Creative Commons License photo credit: nattu

One discussion about young children in NYC Firm Schools has been very popular lately. The discussion originally began with a group of parents talking about a large number of boys leaving a specific (elementary level) school next year. The group of boys leaving will be going on to a mix of private and public schools pretty evenly. The discussion was essentially focused on why so many boys were leaving the school, while the girls’ continued attendance was unchanged.

The question of possible attrition due to the economy was raised, however if that were the underlying case then it could be expected that a number of girls would also be leaving. The focus eventually came down to the issues of how teachers and schools educate the differences between young boys and girls, since most of the boys in question all reported to the same teacher, and all had received disapproving marks on their ability to stay focused in the classroom.

The issues regarding education and teaching within the boundaries of the different emotional maturity levels of boys verses girls are not new.

In 2008, Kathy Piechura-Couture of Stetson University , reported that over the four years of the single-sex education pilot study, 55% of boys in the coed classrooms scored proficient on the FCAT, compared with 85% of boys in the all-boys classes.

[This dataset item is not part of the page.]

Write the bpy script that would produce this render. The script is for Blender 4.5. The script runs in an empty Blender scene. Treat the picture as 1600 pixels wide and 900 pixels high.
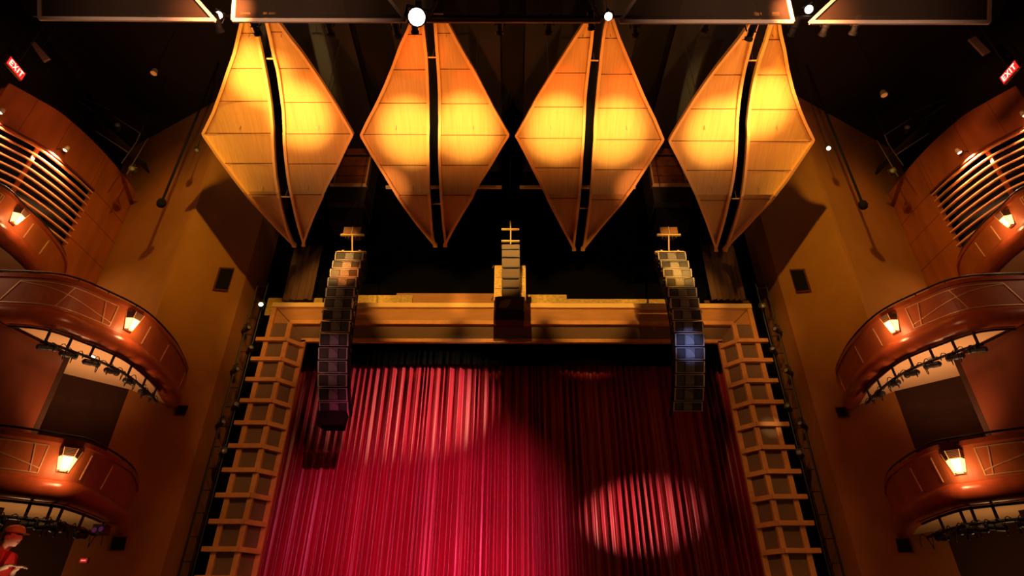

Remember that the study based these results off of the same class size, curriculum and demographics.

What is unique in this case is the sheer number of boys that are apparently leaving the school after this year, and the possible reasons why. In talking the situation over with the parent group, the consensus is that the particular teacher and school involved was, in the group’s opinion, struggling with taking the educational and emotional needs of the boys into enough consideration in the classroom, and focused more keenly on the girls.

As a parent of a child in a NYC school, public or private, you should be aware of the school educational environment and the school’s ability to properly educate your child. If the school is no longer the right fit for your child, don’t be afraid to search out another.